Well, that quote (from the lovely Quote Garden) sums up quite nicely how I'm feeling lately. With the approaching disappearance of graduating students, my month of August is usually a time to catch up on the worthwhile projects on which I've fallen behind. One of these projects is the creation of our departmental website.
At the moment, we don't even have a web page for our department so it's important that we at least have contact information and a general description of what we do. You'd be surprised how many people think we don't exist. OK, maybe you wouldn't be. I've been brainstorming ideas for who our audience will be, what information we want to share, how important educating this audience will be, all following in-line with our institution's current layout and specifications (no easy task). I also wonder how much overhead will be included with the "updating" process and this could affect what type of information I include and how that content is conveyed. For example, I would consider a departmental blog but I have yet to find out how that would be carried out. (There is a great deal of detail I could add here but cannot share because of how it relates to my job. So, apologies if this seems general in nature)
My other frustration is that there are already many great preservation websites, in particular departmental ones. They have blogs and photos and project ideas; what can we contribute that someone else hasn't done? I ask this question, not because I'm feeling low on how special we are as a department, but because I wonder how to justify the time I will spend on the website to my institution. As of yet, I have no estimate for how much time per week I will update it. That depends entirely on the content. It could range from an hour or two per month to that same amount per week. But I have to justify what we will get out of it. I'm a big supporter of the outreach and education mandates so a website would personally satisfy those because I'm educating our institutional members and the public at large. But is that good enough? I don't know.

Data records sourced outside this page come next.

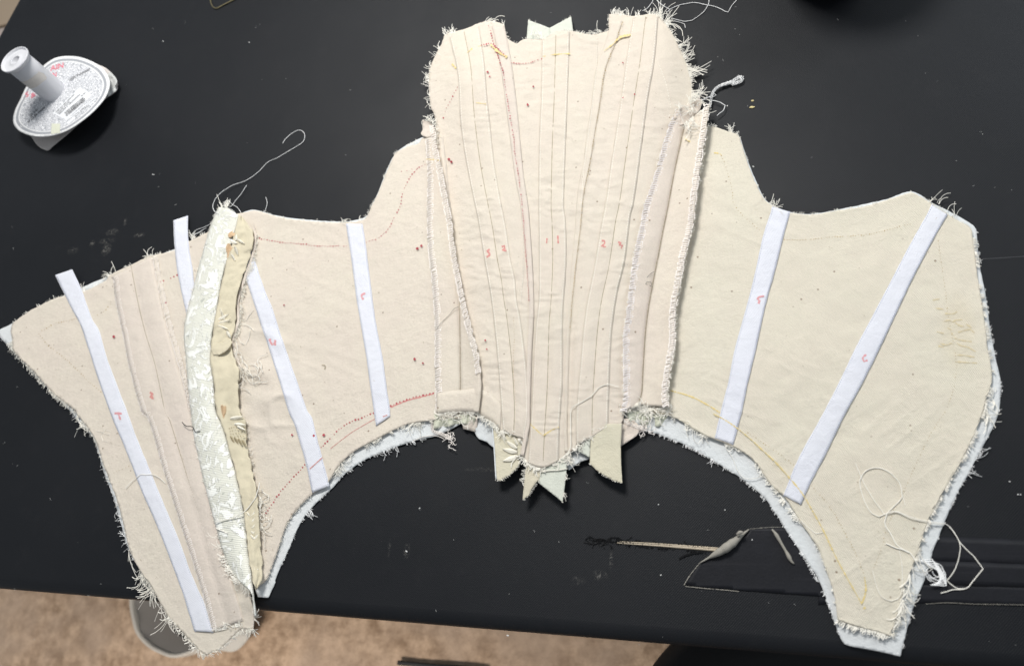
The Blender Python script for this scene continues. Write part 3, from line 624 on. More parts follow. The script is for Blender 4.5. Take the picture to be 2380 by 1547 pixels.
# --- lining, peeping out all round
LIN_L = A('0,766 28,752 120,700 300,622 480,548 560,497 575,491 592,488 650,503 724,512 805,515 852,503 864,478 880,445 895,405 911,370 925,352 950,336 982,320 1005,318 1040,500 1075,760 1110,960 1080,978 1050,996 1010,1013 973,1021 911,1041 864,1060 830,1079 799,1104 774,1132 740,1163 712,1194 690,1231 672,1274 650,1321 639,1349 641,1351 624,1388 600,1386 585,1340 588,1300 560,1370 560,1420 520,1440 470,1450 420,1415 385,1395 340,1345 300,1275 282,1216 266,1160 244,1101 232,1060 216,1015 190,985 160,950 100,890 34,818 0,782')
sheet('lining', LIN_L, LINING, cs, LN, .5, 6, zlin, False, .25)
LIN_R = A('1560,300 1650,297 1692,309 1717,318 1731,357 1750,407 1776,462 1800,480 1838,494 1887,498 1965,484 2058,464 2117,446 2165,472 2215,497 2260,524 2267,533 2275,614 2288,682 2298,754 2310,822 2321,870 2324,893 2319,958 2300,1005 2266,1067 2247,1104 2222,1147 2192,1216 2179,1250 2167,1278 2151,1337 2126,1396 2108,1455 2091,1524 2046,1513 1977,1500 1962,1495 1952,1480 1937,1439 1918,1386 1897,1337 1862,1284 1831,1240 1809,1203 1794,1181 1775,1155 1729,1116 1667,1076 1620,1048 1589,1032 1543,1014 1511,1001 1487,995 1440,960 1480,700')
sheet('lining', LIN_R, LINING, cs, LN, .5, 6, zlin, False, .25)
for s, m, h in (('1100,970 1150,975 1150,1040 1143,1037 1130,1026 1114,1020 1105,1008 1101,996', LINING, 4), ('1320,1060 1335,1040 1372,1062 1368,1066 1345,1074 1330,1086 1322,1092 1314,1080', LINING, 4), ('1436,970 1470,975 1484,990 1484,1004 1476,1014 1455,1028 1442,1037 1436,1030', MUSLIN_P, 5)):
    sheet('lining_scrap', A(s), m, cs, h, .5, 4, lambda x, y: 1.5*fbm(x/14, y/14, 3), False, .2)
# --- outer satin showing at the lower edge
zt4 = lambda x, y: 9.0-0*x+1.2*fbm(x/40, y/40, 8)
def tail(s, m, h=0.0, st=4): return sheet('satin_tail', A(s), m, cs, h, .5, st, zt4, True, .12)
MINTY = cloth('satin_tail_cloth', (.67, .62, .48), (.65, .61, .48), speck=False, grain=.05, tw=.25); BEIGE = cloth('beige_tail_cloth', (.66, .60, .47), (.63, .58, .46), speck=False, grain=.05, tw=.25)
MINTC = cloth('pale_mint_cloth', (.66, .675, .595), (.64, .66, .585), speck=False, grain=.05, tw=.25)
t1 = tail('1142,984 1147,1042 1151,1112 1155,1113 1160,1118 1172,1110 1185,1103 1198,1090 1209,1076 1203,1060 1200,1040 1203,985', MINTY)
tail('1199,1015 1219,1018 1214,1058 1203,1060', MINTY, .6)
t2 = tail('1222,1060 1223,1076 1219,1110 1214,1161 1221,1156 1228,1151 1233,1141 1239,1130 1246,1120 1253,1114 1257,1089 1259,1070', BEIGE, .5)
t3 = tail('1257,1070 1257,1089 1253,1104 1249,1119 1275,1140 1307,1166 1312,1130 1316,1092 1317,1060', MINTC)
t4 = tail('1371,985 1373,1010 1370,1076 1385,1091 1405,1105 1425,1115 1446,1122 1443,1080 1442,1037 1445,984', MINTY, .8)
tail('1338,1045 1345,1035 1372,1010 1371,1063', MINTC, -.4)
strip('satin_fold', '1142,990 1147,1045 1151,1112', '1145,990 1150,1045 1154,1113', LINING, cs, 0, .4, 3, 6, lambda x, y: zt4(x, y)+.8)
T = Tubes(); stitches(T, '1257,1096 1275,1093 1297,1092 1316,1089', 1.0, zt4, 2.0, 5.5, .0006)
T.build('satin_piping', FLOSS, t3)
def leaf(T, c, ln, wd, ang, zf, off, n=9):
    """satin stitch leaf: side by side floss stitches"""
    a = math.radians(ang); d = np.array([math.cos(a), math.sin(a)]); nn = np.array([-d[1], d[0]])
    for i in range(n):
        u = (i+.5)/n; w = wd*math.sin(math.pi*min(1, .12+u*.86)); p = c+d*ln*u
        q = np.array([p-nn*w*.5, p+d*ln/n*.4, p+nn*w*.5]); w3 = onto(q, off, zf); w3[1, 2] += .0005; T.add(w3, .00045)
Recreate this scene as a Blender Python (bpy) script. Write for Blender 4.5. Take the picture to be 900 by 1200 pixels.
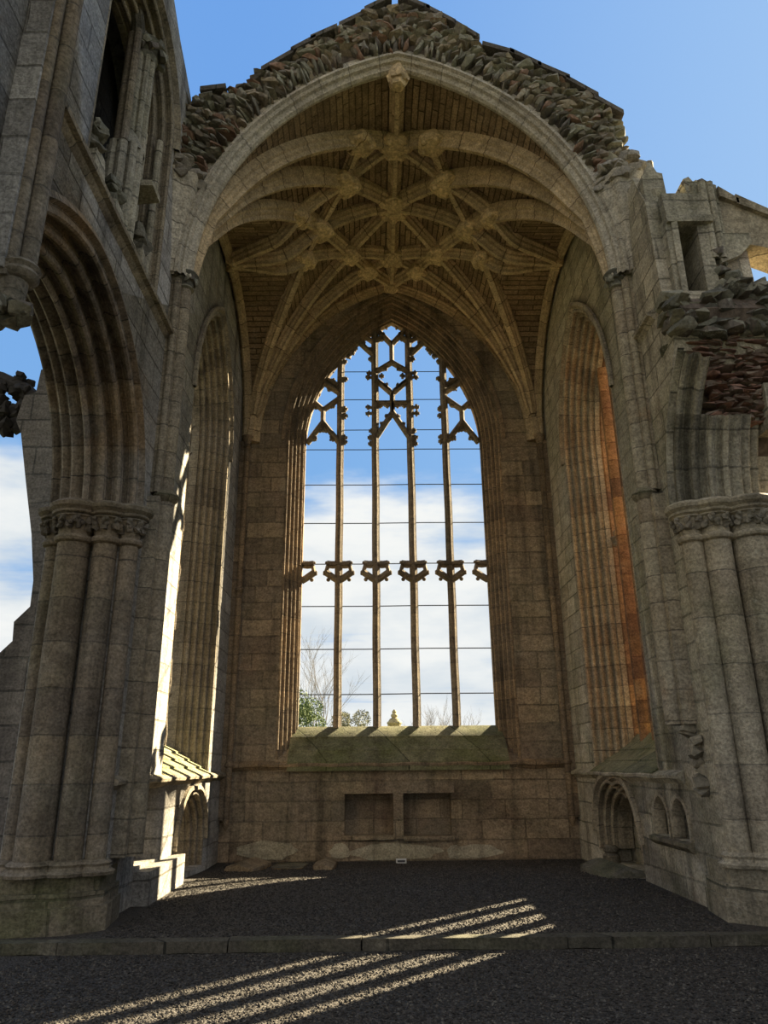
import bpy, bmesh, math, random
from mathutils import Vector, Matrix, noise
random.seed(7)
PI = math.pi
for o in list(bpy.data.objects): bpy.data.objects.remove(o)
SC = bpy.context.scene
COL = SC.collection

# ------------------------------------------------------------------ camera, world, sun, exposure
cam_d = bpy.data.cameras.new('camera'); cam = bpy.data.objects.new('camera', cam_d); COL.objects.link(cam)
pt, yw, rl = math.radians(19.05), math.radians(0.665), math.radians(-0.553)
fw = Vector((math.sin(yw)*math.cos(pt), math.cos(yw)*math.cos(pt), math.sin(pt)))
rt0 = Vector((math.cos(yw), -math.sin(yw), 0)); up0 = rt0.cross(fw)
rt = rt0*math.cos(rl)+up0*math.sin(rl); up = -rt0*math.sin(rl)+up0*math.cos(rl)
m = Matrix((rt, up, -fw)).transposed().to_4x4(); m.translation = Vector((-0.383, 0, 1.6))
cam.matrix_world = m
cam_d.sensor_fit = 'VERTICAL'; cam_d.sensor_height = 24.0; cam_d.lens = 24.0*857.4/1200.0
cam_d.clip_end = 500
SC.camera = cam
SC.view_settings.view_transform = 'Standard'; SC.view_settings.look = 'None'
SC.view_settings.exposure = 0.0; SC.view_settings.gamma = 1.0; SC.view_settings.use_curve_mapping = False

SUN_AZ = (1.0, 1.015); SUN_EL = math.radians(28.5)
sd = bpy.data.lights.new('sun', 'SUN'); sd.energy = 34.0; sd.angle = math.radians(0.53); sd.color = (1.0, 0.84, 0.56)
so = bpy.data.objects.new('sun', sd); COL.objects.link(so)
hv = Vector((SUN_AZ[0], SUN_AZ[1], 0)).normalized()
sun_dir = hv*math.cos(SUN_EL)+Vector((0, 0, math.sin(SUN_EL)))
so.rotation_euler = sun_dir.to_track_quat('Z', 'Y').to_euler()

class NT:
    """tiny node-graph helper"""
    def __init__(s, tree): s.t = tree; tree.nodes.clear()
    def n(s, typ, **kw):
        nd = s.t.nodes.new(typ)
        ins = kw.pop('ins', {})
        for k, v in kw.items(): setattr(nd, k, v)
        for k, v in ins.items():
            if isinstance(v, bpy.types.NodeSocket): s.t.links.new(v, nd.inputs[k])
            else: nd.inputs[k].default_value = v
        return nd
    def math(s, op, a, b=0.0, clamp=False):
        return s.n('ShaderNodeMath', operation=op, use_clamp=clamp, ins={0: a, 1: b}).outputs[0]
    def ramp(s, f, lo, hi, a=0.0, b=1.0):
        return s.n('ShaderNodeMapRange', interpolation_type='SMOOTHSTEP', ins={0: f, 1: lo, 2: hi, 3: a, 4: b}).outputs[0]
    def mix(s, f, a, b, mode='MIX'):
        nd = s.n('ShaderNodeMix', data_type='RGBA', blend_type=mode)
        for k, v in ((0, f), (6, a), (7, b)):
            if isinstance(v, bpy.types.NodeSocket): s.t.links.new(v, nd.inputs[k])
            else: nd.inputs[k].default_value = v
        return nd.outputs[2]
    def noise(s, vec, scale, detail=4, rough=0.55):
        return s.n('ShaderNodeTexNoise', ins={'Vector': vec, 'Scale': scale, 'Detail': detail, 'Roughness': rough}).outputs[0]
    def scale(s, vec, xyz):
        return s.n('ShaderNodeVectorMath', operation='MULTIPLY', ins={0: vec, 1: xyz}).outputs[0]
def rgb(r, g, b): return (r, g, b, 1.0)
def srgb(r, g, b):
    f = lambda c: c/12.92 if c <= 0.04045 else ((c+0.055)/1.055)**2.4
    return (f(r/255), f(g/255), f(b/255), 1.0)

W = bpy.data.worlds.new('sky'); SC.world = W; W.use_nodes = True
g = NT(W.node_tree)
tc = g.n('ShaderNodeTexCoord').outputs['Generated']
sp = g.n('ShaderNodeSeparateXYZ', ins={0: tc}); sx, sy, sz = sp.outputs
blue = g.mix(g.ramp(sz, 0.25, 0.85), srgb(128, 178, 232), srgb(112, 164, 232))
blue = g.mix(g.ramp(sx, -0.2, 0.75), blue, srgb(168, 204, 244))
zc = g.math('MAXIMUM', sz, 0.04)
pl = g.n('ShaderNodeCombineXYZ', ins={0: g.math('DIVIDE', sx, zc), 1: g.math('DIVIDE', sy, zc), 2: 0.3}).outputs[0]
c1 = g.noise(g.scale(pl, (0.55, 1.0, 1.0)), 1.15, 7, 0.58)
c2 = g.noise(g.scale(tc, (3.0, 3.0, 9.0)), 1.6, 5, 0.55)
cv = g.math('ADD', g.math('MULTIPLY', c1, 0.55), g.math('MULTIPLY', c2, 0.45))
low = g.ramp(sz, 0.22, 0.55, 1.0, -0.55)
cm = g.ramp(g.math('ADD', cv, g.math('MULTIPLY', low, 0.30)), 0.56, 0.78)
cloud = g.mix(g.ramp(c2, 0.35, 0.7), srgb(214, 224, 232), srgb(246, 248, 246))
sky = g.mix(cm, blue, cloud)
west = g.ramp(g.math('SUBTRACT', g.math('MULTIPLY', sz, 0.55), sy), 0.15, 0.75)   # even pale tone added to the unseen western and overhead sky for fill light
sky = g.mix(west, sky, (0.64, 0.655, 0.68, 1.0))
below = g.ramp(sz, -0.12, -0.01, 1.0, 0.0)
sky = g.mix(below, sky, (0.10, 0.10, 0.07, 1.0))
bg = g.n('ShaderNodeBackground', ins={0: sky, 1: 1.0})
ow = g.n('ShaderNodeOutputWorld'); W.node_tree.links.new(bg.outputs[0], ow.inputs[0])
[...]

On thoughts of a possible blog, it would be interesting to see how my voice there would differ from here (we're a teeny department so it would be me posting). Here, I mix professional and personal but I hesitate to get too far into either. I like my personal privacy still and of course, my job. Similarly, when I browse my handwritten journal, it's a different voice. Even when I write about the same topics, there is a world of difference. It reminds of this article, shared on Twitter yesterday by @librarianbyday.
Those are my musings for the day. Any thoughts on the website woes, please share!